Só após o Verão de 2015 é que se começa a falar mais frequentemente da resolução da instituição financeira e há cartas, entre instâncias europeias e Lisboa, que apontam para essa possibilidade. Mesmo antes da notícia da TVI. Só que o rodapé da estação de televisão veio acelerar uma solução.

 

Foi na quarta-feira seguinte que o conselho de governadores do Banco Central Europeu, quando estavam já a sair em força depósitos do banco, decidiu suspender o estatuto de contraparte do Banif se, na segunda-feira seguinte (21), o Banif não tivesse sido vendido e alvo de resolução. Foi também nessa altura que o conselho de supervisão do BCE rejeitou a ideia de criar um banco de transição do Banif para ser vendido no futuro; a solução passava por uma venda imediata e pela criação de um veículo que ficasse com os activos que não fossem comprados.

 

Foi no fim-de-semana de 18 a 20 de Dezembro de 2015, por não ter aparecido um comprador que não obrigasse à injecção de dinheiros públicos, que se avançou para a resolução. Jorge Tomé afirma que foi a TVI que ditou a resolução. Uma resolução que aconteceu ainda em 2015, antes da entrada em vigor das novas regras europeias para este tipo de acções, que efectivamente podem pôr em causa não só os accionistas e os credores subordinados mas também afectam os investidores que têm dívida sénior e os depositantes com mais de 100 mil euros.
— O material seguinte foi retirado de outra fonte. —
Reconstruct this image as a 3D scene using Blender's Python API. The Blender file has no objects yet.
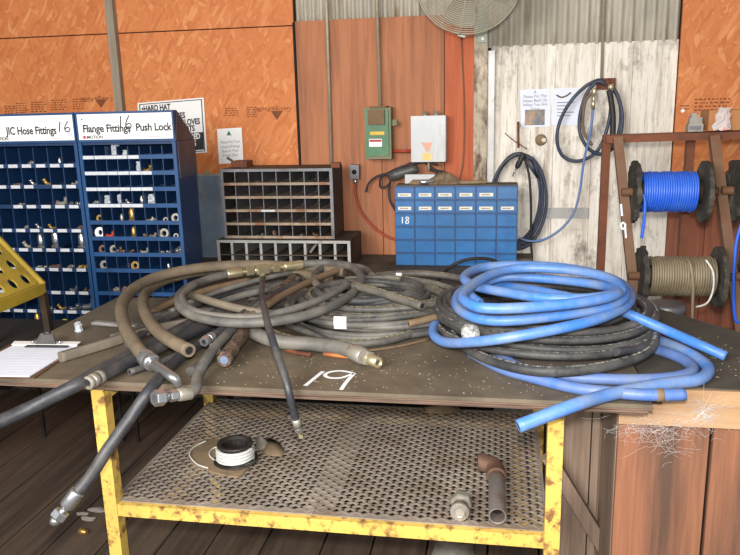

Portugal, tal como a Itália, actuaram antes da entrada em vigor das novas regras. 

 

A 20 de Dezembro, o Banif foi alvo de uma medida de resolução, com a injecção de 2.255 milhões de euros estatais, com a venda da sua actividade tradicional ao Santander Totta, banco que pertence ao Santander que, por sua vez, é accionista do grupo Prisa, dono da TVI - uma ligação que já levantou dúvidas a deputados. A Comissão Europeia já disse que não vê ligação entre a notícia e o facto de o banco ter sido comprado pela instituição espanhola.

 

Sérgio Figueiredo, que dirige a informação da TVI, e António Costa (o jornalista que Jorge Tomé disse estar a coordenar a notícia), estão na lista das audições da comissão parlamentar de inquérito.